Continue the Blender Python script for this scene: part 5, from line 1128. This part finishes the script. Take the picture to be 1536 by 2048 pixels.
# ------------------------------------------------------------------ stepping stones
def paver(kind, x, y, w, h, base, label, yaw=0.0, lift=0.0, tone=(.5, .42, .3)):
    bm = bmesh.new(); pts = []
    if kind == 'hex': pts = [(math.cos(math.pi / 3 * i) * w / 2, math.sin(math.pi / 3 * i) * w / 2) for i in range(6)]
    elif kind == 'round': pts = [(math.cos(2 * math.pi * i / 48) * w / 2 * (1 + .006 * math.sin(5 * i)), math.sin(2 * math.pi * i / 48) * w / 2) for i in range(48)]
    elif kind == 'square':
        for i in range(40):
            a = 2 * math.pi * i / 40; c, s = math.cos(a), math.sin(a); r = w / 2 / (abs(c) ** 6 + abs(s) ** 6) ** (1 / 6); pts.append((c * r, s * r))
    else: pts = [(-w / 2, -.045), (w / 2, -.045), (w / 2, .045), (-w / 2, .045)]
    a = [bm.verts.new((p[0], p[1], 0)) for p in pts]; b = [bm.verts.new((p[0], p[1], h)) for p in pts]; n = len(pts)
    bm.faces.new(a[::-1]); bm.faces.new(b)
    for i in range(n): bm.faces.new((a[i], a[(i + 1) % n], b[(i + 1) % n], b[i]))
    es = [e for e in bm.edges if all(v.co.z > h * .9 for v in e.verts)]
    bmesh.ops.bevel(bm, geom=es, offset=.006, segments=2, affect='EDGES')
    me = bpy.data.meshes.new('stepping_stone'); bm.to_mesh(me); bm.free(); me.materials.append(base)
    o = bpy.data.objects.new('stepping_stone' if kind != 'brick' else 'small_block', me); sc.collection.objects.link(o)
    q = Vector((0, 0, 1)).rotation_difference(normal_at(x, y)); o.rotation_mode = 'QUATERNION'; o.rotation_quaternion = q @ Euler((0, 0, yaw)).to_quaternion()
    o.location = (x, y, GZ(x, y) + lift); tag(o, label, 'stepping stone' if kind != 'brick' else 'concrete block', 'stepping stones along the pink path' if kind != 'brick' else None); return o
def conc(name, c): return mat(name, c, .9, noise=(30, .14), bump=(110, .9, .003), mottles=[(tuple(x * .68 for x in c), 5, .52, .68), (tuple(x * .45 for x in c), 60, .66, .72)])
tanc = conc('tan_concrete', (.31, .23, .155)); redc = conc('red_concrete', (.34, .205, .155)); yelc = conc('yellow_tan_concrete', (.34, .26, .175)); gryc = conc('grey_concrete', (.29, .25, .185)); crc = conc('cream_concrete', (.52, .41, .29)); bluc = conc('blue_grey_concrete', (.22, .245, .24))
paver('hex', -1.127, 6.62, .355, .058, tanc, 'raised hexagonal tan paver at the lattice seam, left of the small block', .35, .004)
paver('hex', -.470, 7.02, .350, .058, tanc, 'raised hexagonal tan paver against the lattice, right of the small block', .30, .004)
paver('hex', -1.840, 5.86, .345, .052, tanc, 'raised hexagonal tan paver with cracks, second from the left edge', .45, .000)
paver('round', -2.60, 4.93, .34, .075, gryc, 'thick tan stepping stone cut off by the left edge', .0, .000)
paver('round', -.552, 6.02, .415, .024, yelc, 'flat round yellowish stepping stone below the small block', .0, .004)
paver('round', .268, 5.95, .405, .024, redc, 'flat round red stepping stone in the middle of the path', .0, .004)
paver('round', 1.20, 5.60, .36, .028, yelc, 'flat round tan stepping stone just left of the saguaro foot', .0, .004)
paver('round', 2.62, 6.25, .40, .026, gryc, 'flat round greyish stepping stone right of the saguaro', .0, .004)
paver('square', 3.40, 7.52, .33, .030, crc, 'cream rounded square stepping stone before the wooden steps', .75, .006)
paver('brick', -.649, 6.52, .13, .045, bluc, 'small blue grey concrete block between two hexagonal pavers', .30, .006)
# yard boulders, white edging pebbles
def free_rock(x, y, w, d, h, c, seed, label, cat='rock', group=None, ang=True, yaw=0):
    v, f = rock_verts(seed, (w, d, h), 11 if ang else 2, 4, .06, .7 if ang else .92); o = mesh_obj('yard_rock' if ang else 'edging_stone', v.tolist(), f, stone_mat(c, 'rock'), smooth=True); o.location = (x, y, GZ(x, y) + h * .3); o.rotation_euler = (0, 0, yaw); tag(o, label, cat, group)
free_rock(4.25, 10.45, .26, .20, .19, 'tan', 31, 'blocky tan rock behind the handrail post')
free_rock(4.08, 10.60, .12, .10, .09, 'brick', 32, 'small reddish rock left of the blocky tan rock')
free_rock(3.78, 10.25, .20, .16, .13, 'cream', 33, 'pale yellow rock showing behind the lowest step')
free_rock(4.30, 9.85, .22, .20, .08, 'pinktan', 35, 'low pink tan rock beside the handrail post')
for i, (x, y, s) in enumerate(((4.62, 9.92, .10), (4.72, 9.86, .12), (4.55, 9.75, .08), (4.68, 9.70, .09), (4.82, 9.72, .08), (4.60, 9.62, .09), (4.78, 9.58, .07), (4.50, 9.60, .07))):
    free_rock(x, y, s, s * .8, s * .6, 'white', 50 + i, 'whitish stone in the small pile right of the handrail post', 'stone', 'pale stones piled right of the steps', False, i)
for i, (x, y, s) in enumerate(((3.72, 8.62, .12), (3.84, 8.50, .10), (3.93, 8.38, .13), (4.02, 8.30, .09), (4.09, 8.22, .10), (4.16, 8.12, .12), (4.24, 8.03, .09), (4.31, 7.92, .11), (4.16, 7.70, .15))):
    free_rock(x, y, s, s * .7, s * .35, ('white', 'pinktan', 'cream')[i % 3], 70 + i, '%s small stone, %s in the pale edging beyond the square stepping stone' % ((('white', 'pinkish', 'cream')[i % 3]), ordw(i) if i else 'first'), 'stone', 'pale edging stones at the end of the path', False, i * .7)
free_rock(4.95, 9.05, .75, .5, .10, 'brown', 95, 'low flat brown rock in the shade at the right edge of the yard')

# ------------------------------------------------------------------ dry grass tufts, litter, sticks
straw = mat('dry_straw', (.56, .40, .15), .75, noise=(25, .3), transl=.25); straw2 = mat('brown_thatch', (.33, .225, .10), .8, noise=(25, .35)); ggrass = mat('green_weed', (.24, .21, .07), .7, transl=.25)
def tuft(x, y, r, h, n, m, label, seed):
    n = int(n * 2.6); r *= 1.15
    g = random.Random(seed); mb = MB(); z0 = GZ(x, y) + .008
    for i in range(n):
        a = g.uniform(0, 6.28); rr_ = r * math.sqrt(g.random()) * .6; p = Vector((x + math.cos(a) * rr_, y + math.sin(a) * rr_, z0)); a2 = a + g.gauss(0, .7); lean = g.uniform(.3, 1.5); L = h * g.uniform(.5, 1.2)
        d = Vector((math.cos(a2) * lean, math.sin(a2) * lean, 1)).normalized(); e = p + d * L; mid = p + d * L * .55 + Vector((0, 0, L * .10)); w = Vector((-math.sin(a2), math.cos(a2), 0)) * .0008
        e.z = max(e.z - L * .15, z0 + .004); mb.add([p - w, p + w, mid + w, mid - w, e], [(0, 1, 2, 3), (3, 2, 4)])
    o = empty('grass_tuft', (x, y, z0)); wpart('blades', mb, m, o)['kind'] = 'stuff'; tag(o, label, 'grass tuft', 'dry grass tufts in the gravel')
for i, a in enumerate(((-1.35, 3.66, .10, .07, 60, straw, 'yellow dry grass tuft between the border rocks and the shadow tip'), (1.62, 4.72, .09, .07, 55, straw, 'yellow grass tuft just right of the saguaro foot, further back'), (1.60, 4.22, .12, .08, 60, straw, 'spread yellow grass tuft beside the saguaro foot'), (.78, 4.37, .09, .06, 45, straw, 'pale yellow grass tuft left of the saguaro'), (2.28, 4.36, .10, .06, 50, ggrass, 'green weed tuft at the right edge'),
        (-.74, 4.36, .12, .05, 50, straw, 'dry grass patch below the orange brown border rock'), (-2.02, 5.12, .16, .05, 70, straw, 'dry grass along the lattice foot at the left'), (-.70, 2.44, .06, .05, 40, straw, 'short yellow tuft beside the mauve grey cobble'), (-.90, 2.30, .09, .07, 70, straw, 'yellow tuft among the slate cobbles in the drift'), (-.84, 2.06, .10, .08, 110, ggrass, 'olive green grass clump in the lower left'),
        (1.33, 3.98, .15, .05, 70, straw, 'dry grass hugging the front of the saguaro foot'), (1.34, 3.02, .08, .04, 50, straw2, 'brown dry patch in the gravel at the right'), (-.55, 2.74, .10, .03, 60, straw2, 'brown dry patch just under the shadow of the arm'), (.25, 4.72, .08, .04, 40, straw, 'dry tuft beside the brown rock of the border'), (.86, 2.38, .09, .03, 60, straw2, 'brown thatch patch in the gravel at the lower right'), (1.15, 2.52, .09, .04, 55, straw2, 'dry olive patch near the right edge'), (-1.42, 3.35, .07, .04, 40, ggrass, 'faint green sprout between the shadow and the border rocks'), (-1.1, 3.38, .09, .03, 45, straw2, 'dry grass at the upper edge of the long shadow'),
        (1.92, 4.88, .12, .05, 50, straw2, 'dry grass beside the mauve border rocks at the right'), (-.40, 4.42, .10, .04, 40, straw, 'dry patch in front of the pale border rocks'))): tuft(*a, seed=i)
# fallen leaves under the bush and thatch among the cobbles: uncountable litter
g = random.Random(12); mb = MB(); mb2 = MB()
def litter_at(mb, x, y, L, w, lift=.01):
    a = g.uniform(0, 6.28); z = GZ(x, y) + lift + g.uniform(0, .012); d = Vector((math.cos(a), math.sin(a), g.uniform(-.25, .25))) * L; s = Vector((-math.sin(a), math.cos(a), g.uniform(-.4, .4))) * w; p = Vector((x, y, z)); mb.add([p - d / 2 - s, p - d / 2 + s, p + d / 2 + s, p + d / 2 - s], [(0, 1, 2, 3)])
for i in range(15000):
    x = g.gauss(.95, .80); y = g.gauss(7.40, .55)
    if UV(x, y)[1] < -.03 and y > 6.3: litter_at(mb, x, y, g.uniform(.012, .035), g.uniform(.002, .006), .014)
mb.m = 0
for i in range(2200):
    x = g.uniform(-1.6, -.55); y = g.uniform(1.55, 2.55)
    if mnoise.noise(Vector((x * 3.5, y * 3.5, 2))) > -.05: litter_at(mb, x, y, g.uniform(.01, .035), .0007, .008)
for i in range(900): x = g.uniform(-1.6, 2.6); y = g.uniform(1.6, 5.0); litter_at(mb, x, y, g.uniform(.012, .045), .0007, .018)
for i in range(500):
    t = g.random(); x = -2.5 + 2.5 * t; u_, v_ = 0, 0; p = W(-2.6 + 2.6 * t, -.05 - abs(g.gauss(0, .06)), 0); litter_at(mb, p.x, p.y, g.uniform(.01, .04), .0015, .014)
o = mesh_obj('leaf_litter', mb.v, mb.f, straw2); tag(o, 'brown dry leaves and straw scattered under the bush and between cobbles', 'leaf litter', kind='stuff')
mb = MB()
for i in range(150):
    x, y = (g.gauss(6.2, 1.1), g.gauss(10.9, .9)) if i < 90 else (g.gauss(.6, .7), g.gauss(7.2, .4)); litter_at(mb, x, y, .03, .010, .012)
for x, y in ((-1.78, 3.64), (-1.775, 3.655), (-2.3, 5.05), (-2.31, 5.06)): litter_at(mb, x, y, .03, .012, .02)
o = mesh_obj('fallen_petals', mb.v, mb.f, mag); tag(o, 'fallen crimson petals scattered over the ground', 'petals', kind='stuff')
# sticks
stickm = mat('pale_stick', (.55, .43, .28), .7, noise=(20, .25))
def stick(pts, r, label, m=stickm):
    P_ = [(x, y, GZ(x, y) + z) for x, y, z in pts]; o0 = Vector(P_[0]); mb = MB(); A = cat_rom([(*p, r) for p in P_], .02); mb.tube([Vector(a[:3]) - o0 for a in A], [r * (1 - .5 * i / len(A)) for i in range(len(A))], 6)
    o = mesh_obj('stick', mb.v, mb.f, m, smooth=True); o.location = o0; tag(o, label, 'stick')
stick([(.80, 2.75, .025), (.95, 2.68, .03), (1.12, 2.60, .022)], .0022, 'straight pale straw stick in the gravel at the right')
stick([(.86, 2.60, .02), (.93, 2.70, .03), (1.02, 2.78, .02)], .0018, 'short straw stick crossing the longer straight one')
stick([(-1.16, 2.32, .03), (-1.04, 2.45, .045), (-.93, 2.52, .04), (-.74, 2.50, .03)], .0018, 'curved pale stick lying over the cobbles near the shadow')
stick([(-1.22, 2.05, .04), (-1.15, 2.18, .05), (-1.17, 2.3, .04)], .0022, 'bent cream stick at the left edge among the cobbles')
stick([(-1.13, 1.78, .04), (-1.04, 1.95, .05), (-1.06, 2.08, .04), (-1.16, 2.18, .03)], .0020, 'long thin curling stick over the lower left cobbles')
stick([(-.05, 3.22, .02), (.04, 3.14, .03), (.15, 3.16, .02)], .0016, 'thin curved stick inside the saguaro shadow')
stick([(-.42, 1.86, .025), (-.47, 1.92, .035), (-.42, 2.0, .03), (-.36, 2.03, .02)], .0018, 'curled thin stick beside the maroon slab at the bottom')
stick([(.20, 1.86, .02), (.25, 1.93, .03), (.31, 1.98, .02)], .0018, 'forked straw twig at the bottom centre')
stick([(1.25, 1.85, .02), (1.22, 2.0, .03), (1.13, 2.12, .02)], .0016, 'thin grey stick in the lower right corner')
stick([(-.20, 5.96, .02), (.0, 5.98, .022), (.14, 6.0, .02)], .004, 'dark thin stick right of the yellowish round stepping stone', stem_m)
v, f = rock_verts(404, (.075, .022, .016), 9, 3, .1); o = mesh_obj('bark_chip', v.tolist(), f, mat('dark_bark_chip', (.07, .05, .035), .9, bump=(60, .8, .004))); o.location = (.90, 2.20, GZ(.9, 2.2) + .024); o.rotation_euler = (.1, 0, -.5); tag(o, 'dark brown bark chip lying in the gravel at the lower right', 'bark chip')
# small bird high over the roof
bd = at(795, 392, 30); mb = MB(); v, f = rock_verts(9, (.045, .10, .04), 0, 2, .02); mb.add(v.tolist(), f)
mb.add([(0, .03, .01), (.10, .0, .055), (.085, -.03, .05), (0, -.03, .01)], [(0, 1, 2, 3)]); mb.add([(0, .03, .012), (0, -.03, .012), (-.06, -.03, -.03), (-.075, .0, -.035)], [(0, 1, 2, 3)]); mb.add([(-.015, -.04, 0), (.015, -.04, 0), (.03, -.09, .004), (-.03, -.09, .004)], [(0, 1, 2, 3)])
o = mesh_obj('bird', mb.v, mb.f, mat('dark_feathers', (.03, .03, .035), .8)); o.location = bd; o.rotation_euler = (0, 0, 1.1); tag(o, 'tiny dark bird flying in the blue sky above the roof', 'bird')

──────────

#### [OBJECTIVE]
In the listing above, locate each line with "from" and copy it.

#### [ANSWER]
Continue the Blender Python script for this scene: part 5, from line 1128. This part finishes the script. Take the picture to be 1536 by 2048 pixels.
paver('hex', -1.840, 5.86, .345, .052, tanc, 'raised hexagonal tan paver with cracks, second from the left edge', .45, .000)